Task to complete: Only the pictures are omitted; repeat all other data exactly.

* Begin Supplied information *

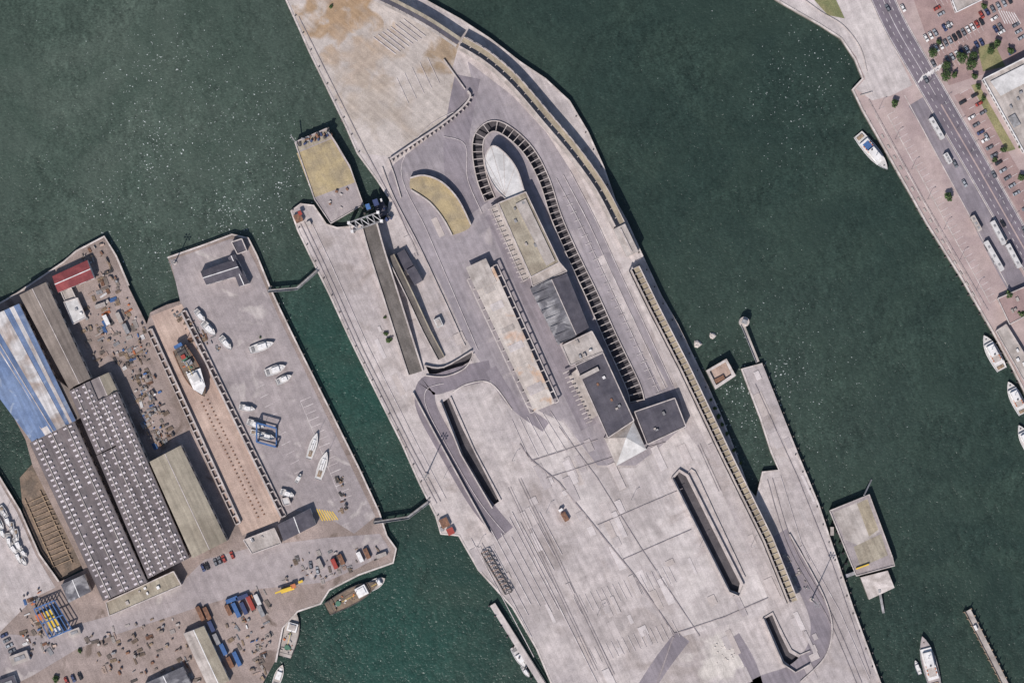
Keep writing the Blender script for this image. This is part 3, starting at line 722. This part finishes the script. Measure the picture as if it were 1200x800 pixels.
clutter('scrap_metal',[(150,440),(170,440),(205,510),(180,528)],60,junkc)
clutter('pipe_stack',[(90,745),(215,715),(235,800),(160,800),(100,775)],100,junk)
clutter('stacked_timber',[(340,650),(440,640),(452,652),(380,682),(330,690)],44,junk,1,4,2)
clutter('scrap_metal',[(260,700),(310,688),(320,720),(300,770),(270,760)],50,junkc)
clutter('scrap_metal',[(20,700),(45,690),(70,760),(30,770)],50,junkc)
clutter('boat_cradle',[(215,375),(235,372),(262,415),(248,412)],24,[M_wood,M_rust,M_steel,M_dsteel],1,4,1.6)
clutter('scrap_metal',[(200,365),(212,362),(222,380),(232,410),(222,405)],20,junk,1,3)
clutter('pallet_stack',[(395,560),(402,558),(406,598),(398,600)],24,[M_rust,M_wood,M_wood,M_dsteel],1,4,2)
clutter('fender_stack',[(905,640),(925,650),(950,690),(930,690)],30,[M_wall,M_steel,M_lroof],1,3,1.4)
clutter('stacked_timber',[(290,770),(320,735),(315,790),(300,800)],30,junk)
b=B()
for k in range(7):b.strip([(371+k*3,596+k*0.5),(378+k*3,610-k*.2)],1.2,.05,M_yel)
for k in range(16):
    c=lerp2((352,470),(400,585),k/15);b.strip([c,(c[0]+12,c[1]-5)],.6,.05,M_faint)
b.strip([(352,470),(400,585)],.5,.055,M_faint)
for k in range(10):
    c=lerp2((300,455),(345,555),k/9);b.strip([c,(c[0]+10,c[1]-5)],.5,.05,M_faint)
b.obj('painted_markings')
# ------------------------------------------------------------ boats
def boat_mesh(L_,W_,hull,deck,cab,kind,fb=1.1):
    b=B(True);n=12;st=[]
    for i in range(n+1):
        t=i/n;w=W_/2*(.78+.22*math.sin(min(t/.45,1)*math.pi/2))*(1 if t<.5 else math.cos((t-.5)/.5*math.pi/2)**.75 if t<1 else 0)
        st.append((-L_/2+L_*t,max(w,.02),fb+.5*t*t*fb))
    for s_ in(-1,1):
        for i in range(n):
            x0,w0,z0=st[i];x1,w1,z1=st[i+1]
            b.poly([(x0,s_*w0*.65,-.8),(x1*.97,s_*w1*.55,-.8),(x1,s_*w1,z1),(x0,s_*w0,z0)],hull)
            b.poly([(x0,s_*w0,z0),(x1,s_*w1,z1),(x1,s_*w1*.9,z1),(x0,s_*w0*.9,z0)],hull,True)
            b.poly([(x0,s_*w0*.9,z0),(x1,s_*w1*.9,z1),(x1,s_*w1*.9,z1-.35),(x0,s_*w0*.9,z0-.35)],hull)
            b.poly([(x0,0,z0-.3),(x1,0,z1-.3),(x1,s_*w1*.9,z1-.35),(x0,s_*w0*.9,z0-.35)],deck,True)
    b.poly([(-L_/2,-W_*.25,-.8),(-L_/2,W_*.25,-.8),(-L_/2,st[0][1],fb),(-L_/2,-st[0][1],fb)],hull)
    def cabin(x,l,w,z,h,top=None):
        b.box(x,0,l,w,z,z+h*.45,0,cab);b.box(x,0,l*.98,w*.97,z+h*.45,z+h*.8,0,M_glass,taper=.15);b.box(x,0,l*.98,w*.98,z+h*.8,z+h,0,cab,top or cab,taper=.2)
    if kind=='sail':
        b.box(L_*.05,0,L_*.4,W_*.5,fb-.3,fb+.45,0,cab,taper=.3);b.box(L_*.02,0,L_*.3,W_*.53,fb,fb+.25,0,M_glass)
        b.beam((L_*.08,0,fb),(L_*.08,0,fb+L_*1.1),.14,M_steel);b.beam((L_*.08,0,fb+1.3),(-L_*.34,0,fb+1.3),.16,M_steel);b.beam((L_*.06,0,fb+1.5),(-L_*.32,0,fb+1.5),.25,M_lroof)
        b.box(-L_*.3,0,L_*.22,W_*.45,fb-.34,fb-.1,0,M_wood)
    elif kind=='motor':
        cabin(L_*.02,L_*.36,W_*.66,fb-.3,1.6);b.box(L_*.27,0,L_*.18,W_*.4,fb-.1,fb+.4,0,cab,taper=.4);b.box(-L_*.36,0,L_*.12,W_*.6,fb-.3,fb+.1,0,M_steel if hull==M_white else M_white);b.beam((0,0,fb+1.3),(-.5,0,fb+2.6),.1,M_steel)
    elif kind=='fish':
        cabin(L_*.18,L_*.2,W_*.62,fb-.3,2.6,M_white);b.box(L_*.18,0,L_*.12,W_*.4,fb+2.3,fb+3,0,cab)
        b.beam((L_*.05,0,fb),(L_*.05,0,fb+5.5),.25,M_yel);b.beam((L_*.05,0,fb+4.5),(-L_*.2,0,fb+3),.2,M_yel)
        b.beam((-L_*.4,-W_*.38,fb),(-L_*.4,-W_*.38,fb+3),.25,M_dsteel);b.beam((-L_*.4,W_*.38,fb),(-L_*.4,W_*.38,fb+3),.25,M_dsteel);b.beam((-L_*.4,-W_*.38,fb+3),(-L_*.4,W_*.38,fb+3),.3,M_dsteel)
        b.cyl(-L_*.28,0,W_*.16,fb-.3,fb+.8,M_green,10)
        for k in range(12):b.box(U(-.42,.05)*L_,U(-.3,.3)*W_,U(.5,1.8),U(.4,1.2),fb-.3,fb+U(.1,.8),U(0,90),random.choice([M_orange,M_green,M_steel,M_wood,M_lroof,M_white]))
    else:
        cabin(-L_*.02,L_*.6,W_*.74,fb-.3,2.2);cabin(L_*.06,L_*.3,W_*.56,fb+1.9,2);b.box(-L_*.16,0,L_*.2,W_*.5,fb+1.92,fb+2.1,0,M_bluep if kind=='ferryb' else M_lroof)
        b.cyl(-L_*.05,0,.5,fb+1.9,fb+4.5,M_dsteel,8);b.beam((L_*.1,0,fb+3.8),(L_*.1,0,fb+7),.2,M_steel);b.beam((L_*.1,-1.2,fb+6),(L_*.1,1.2,fb+6),.12,M_steel)
        for s_ in(-1,1):
            for k in range(3):b.box(-L_*.2+k*L_*.07,s_*W_*.28,1.1,.5,fb+1.9,fb+2.4,0,M_orange)
        b.box(-L_*.42,0,L_*.08,W_*.5,fb-.3,fb+.3,0,M_wood)
        b.cyl(L_*.38,0,.4,fb+.2,fb+.9,M_dsteel,8)
    return b.mesh('boat')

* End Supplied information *

Written answer:
Keep writing the Blender script for this image. This is part 3, starting at line 722. This part finishes the script. Measure the picture as if it were 1200x800 pixels.
clutter('scrap_metal',[(150,440),(170,440),(205,510),(180,528)],60,junkc)
clutter('pipe_stack',[(90,745),(215,715),(235,800),(160,800),(100,775)],100,junk)
clutter('stacked_timber',[(340,650),(440,640),(452,652),(380,682),(330,690)],44,junk,1,4,2)
clutter('scrap_metal',[(260,700),(310,688),(320,720),(300,770),(270,760)],50,junkc)
clutter('scrap_metal',[(20,700),(45,690),(70,760),(30,770)],50,junkc)
clutter('boat_cradle',[(215,375),(235,372),(262,415),(248,412)],24,[M_wood,M_rust,M_steel,M_dsteel],1,4,1.6)
clutter('scrap_metal',[(200,365),(212,362),(222,380),(232,410),(222,405)],20,junk,1,3)
clutter('pallet_stack',[(395,560),(402,558),(406,598),(398,600)],24,[M_rust,M_wood,M_wood,M_dsteel],1,4,2)
clutter('fender_stack',[(905,640),(925,650),(950,690),(930,690)],30,[M_wall,M_steel,M_lroof],1,3,1.4)
clutter('stacked_timber',[(290,770),(320,735),(315,790),(300,800)],30,junk)
b=B()
for k in range(7):b.strip([(371+k*3,596+k*0.5),(378+k*3,610-k*.2)],1.2,.05,M_yel)
for k in range(16):
    c=lerp2((352,470),(400,585),k/15);b.strip([c,(c[0]+12,c[1]-5)],.6,.05,M_faint)
b.strip([(352,470),(400,585)],.5,.055,M_faint)
for k in range(10):
    c=lerp2((300,455),(345,555),k/9);b.strip([c,(c[0]+10,c[1]-5)],.5,.05,M_faint)
b.obj('painted_markings')
# ------------------------------------------------------------ boats
def boat_mesh(L_,W_,hull,deck,cab,kind,fb=1.1):
    b=B(True);n=12;st=[]
    for i in range(n+1):
        t=i/n;w=W_/2*(.78+.22*math.sin(min(t/.45,1)*math.pi/2))*(1 if t<.5 else math.cos((t-.5)/.5*math.pi/2)**.75 if t<1 else 0)
        st.append((-L_/2+L_*t,max(w,.02),fb+.5*t*t*fb))
    for s_ in(-1,1):
        for i in range(n):
            x0,w0,z0=st[i];x1,w1,z1=st[i+1]
            b.poly([(x0,s_*w0*.65,-.8),(x1*.97,s_*w1*.55,-.8),(x1,s_*w1,z1),(x0,s_*w0,z0)],hull)
            b.poly([(x0,s_*w0,z0),(x1,s_*w1,z1),(x1,s_*w1*.9,z1),(x0,s_*w0*.9,z0)],hull,True)
            b.poly([(x0,s_*w0*.9,z0),(x1,s_*w1*.9,z1),(x1,s_*w1*.9,z1-.35),(x0,s_*w0*.9,z0-.35)],hull)
            b.poly([(x0,0,z0-.3),(x1,0,z1-.3),(x1,s_*w1*.9,z1-.35),(x0,s_*w0*.9,z0-.35)],deck,True)
    b.poly([(-L_/2,-W_*.25,-.8),(-L_/2,W_*.25,-.8),(-L_/2,st[0][1],fb),(-L_/2,-st[0][1],fb)],hull)
    def cabin(x,l,w,z,h,top=None):
        b.box(x,0,l,w,z,z+h*.45,0,cab);b.box(x,0,l*.98,w*.97,z+h*.45,z+h*.8,0,M_glass,taper=.15);b.box(x,0,l*.98,w*.98,z+h*.8,z+h,0,cab,top or cab,taper=.2)
    if kind=='sail':
        b.box(L_*.05,0,L_*.4,W_*.5,fb-.3,fb+.45,0,cab,taper=.3);b.box(L_*.02,0,L_*.3,W_*.53,fb,fb+.25,0,M_glass)
        b.beam((L_*.08,0,fb),(L_*.08,0,fb+L_*1.1),.14,M_steel);b.beam((L_*.08,0,fb+1.3),(-L_*.34,0,fb+1.3),.16,M_steel);b.beam((L_*.06,0,fb+1.5),(-L_*.32,0,fb+1.5),.25,M_lroof)
        b.box(-L_*.3,0,L_*.22,W_*.45,fb-.34,fb-.1,0,M_wood)
    elif kind=='motor':
        cabin(L_*.02,L_*.36,W_*.66,fb-.3,1.6);b.box(L_*.27,0,L_*.18,W_*.4,fb-.1,fb+.4,0,cab,taper=.4);b.box(-L_*.36,0,L_*.12,W_*.6,fb-.3,fb+.1,0,M_steel if hull==M_white else M_white);b.beam((0,0,fb+1.3),(-.5,0,fb+2.6),.1,M_steel)
    elif kind=='fish':
        cabin(L_*.18,L_*.2,W_*.62,fb-.3,2.6,M_white);b.box(L_*.18,0,L_*.12,W_*.4,fb+2.3,fb+3,0,cab)
        b.beam((L_*.05,0,fb),(L_*.05,0,fb+5.5),.25,M_yel);b.beam((L_*.05,0,fb+4.5),(-L_*.2,0,fb+3),.2,M_yel)
        b.beam((-L_*.4,-W_*.38,fb),(-L_*.4,-W_*.38,fb+3),.25,M_dsteel);b.beam((-L_*.4,W_*.38,fb),(-L_*.4,W_*.38,fb+3),.25,M_dsteel);b.beam((-L_*.4,-W_*.38,fb+3),(-L_*.4,W_*.38,fb+3),.3,M_dsteel)
        b.cyl(-L_*.28,0,W_*.16,fb-.3,fb+.8,M_green,10)
        for k in range(12):b.box(U(-.42,.05)*L_,U(-.3,.3)*W_,U(.5,1.8),U(.4,1.2),fb-.3,fb+U(.1,.8),U(0,90),random.choice([M_orange,M_green,M_steel,M_wood,M_lroof,M_white]))
    else:
        cabin(-L_*.02,L_*.6,W_*.74,fb-.3,2.2);cabin(L_*.06,L_*.3,W_*.56,fb+1.9,2);b.box(-L_*.16,0,L_*.2,W_*.5,fb+1.92,fb+2.1,0,M_bluep if kind=='ferryb' else M_lroof)
        b.cyl(-L_*.05,0,.5,fb+1.9,fb+4.5,M_dsteel,8);b.beam((L_*.1,0,fb+3.8),(L_*.1,0,fb+7),.2,M_steel);b.beam((L_*.1,-1.2,fb+6),(L_*.1,1.2,fb+6),.12,M_steel)
        for s_ in(-1,1):
            for k in range(3):b.box(-L_*.2+k*L_*.07,s_*W_*.28,1.1,.5,fb+1.9,fb+2.4,0,M_orange)
        b.box(-L_*.42,0,L_*.08,W_*.5,fb-.3,fb+.3,0,M_wood)
        b.cyl(L_*.38,0,.4,fb+.2,fb+.9,M_dsteel,8)
    return b.mesh('boat')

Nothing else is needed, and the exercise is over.